What Basic can edit:

  • Section 1 — Connection (host, port, client ID)
  • Section 2 — Futures contract (symbol, tick size)
  • Section 9 — Position sizing (initial contracts, max contracts, per-add-on quantities)
  • Section 11 — Dashboard port and log level
  • Section 12 — Auto-start toggle

What Basic cannot edit (Pro unlocks all of these):

  • Section 3 — schedule changes
  • Section 4 — FVG detection settings, entry depth, inverse mode
  • Section 5 — FVG selection / first-vs-sequential
  • Section 6 — every risk parameter (stop type, TP type, breakeven, trailing)
  • Section 7 — pyramid policy (max add-ons, gating, add-on SL mode)
  • Section 8 — daily limits and net stop

The Config page surfaces a banner at the top on Basic licenses explaining the lock and linking to the upgrade flow. The bot otherwise runs identically — both tiers can use either of the two shipping presets without restriction.

Presets

Two presets ship with the bot:

  • WS Terminal Standard — the default recommended preset. ATR-scaled stop, fixed 200-point take-profit, ATR-scaled trailing stop, equal-risk pyramid add-ons.
  • WS Terminal Max — same FVG strategy, tuned for higher absolute returns at the cost of larger drawdowns. Tighter trailing activation; add-ons keep the original stop instead of recomputing for equal risk.

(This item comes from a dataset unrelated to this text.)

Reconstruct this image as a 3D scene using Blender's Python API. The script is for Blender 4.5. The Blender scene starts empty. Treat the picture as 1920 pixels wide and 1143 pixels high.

Both tiers can switch between these from the Config page's preset picker. Switching loads the preset's values into the form; you can review and click Save changes to apply.

Pro licenses additionally see custom presets. Pro can save the current form as a named preset, rename it, delete it, and switch between any number of custom presets. They live alongside the two built-ins in the picker. Basic does not see a save-preset button.

Where your config lives on disk

WS Terminal uses two locations:

Location What it stores
<install>\config_product.py The bot's compiled-in defaults (ships with the .exe)
%APPDATA%\WSTerminal\last_active_config.json Your live edits — overrides the defaults
%APPDATA%\WSTerminal\presets.json Your custom presets (Pro only)

The bot reads last_active_config.json first; any field not present there falls back to the compiled-in default from config_product.py. That means clearing last_active_config.json is a safe "reset to factory" — you don't lose anything except your custom overrides.

%APPDATA%\WSTerminal\ on most machines resolves to:

C:\Users\<your-username>\AppData\Roaming\WSTerminal\

This is the same folder that holds your license.json and trade_log.json (covered in Installation → Where the bot stores your data).

What survives an update — and what doesn't

When a new version of WS Terminal ships, you download the new zip and extract it (typically over your existing C:\WSTerminal\ folder, or to a fresh one).

Survives the update (lives in %APPDATA%\WSTerminal\):

  • Your active config (last_active_config.json)
  • Your custom presets (presets.json — Pro only)
  • Your license activation (license.json)
  • Your trade history (trade_log.json)
  • Your legal acknowledgments (acknowledgments.json)

Does not survive (replaced by the new zip's copy):

  • The two shipping presets (Standard / Max) — these may be retuned between releases. If a new release retunes them and you had one loaded, your last_active_config.json still holds your previous values until you re-load the new preset.
  • config_product.py itself — but only the defaults that you haven't overridden are affected.

Migrating to a new machine

Copy the entire %APPDATA%\WSTerminal\ folder from the old machine to the new one's %APPDATA%\WSTerminal\. Install the bot on the new machine and it picks up where you left off — license, config, presets, and history all intact.

Editing while the bot is running

Most fields can be saved while the bot is running and take effect immediately. The Config page surfaces an inline warning on any field that requires a restart or a stop-then-start.

The two notable restart-required cases:

  • Dashboard port — the dashboard can't hot-swap its own port. Save, then close and relaunch the app.
  • Active license tier change — if you upgrade or downgrade your Whop subscription mid-session, restart the bot to pick up the new tier's edit rights.

For risk and strategy changes, a safer pattern is stop the bot, edit, save, start again — that way no live trade is mid-flight when the new parameters become active.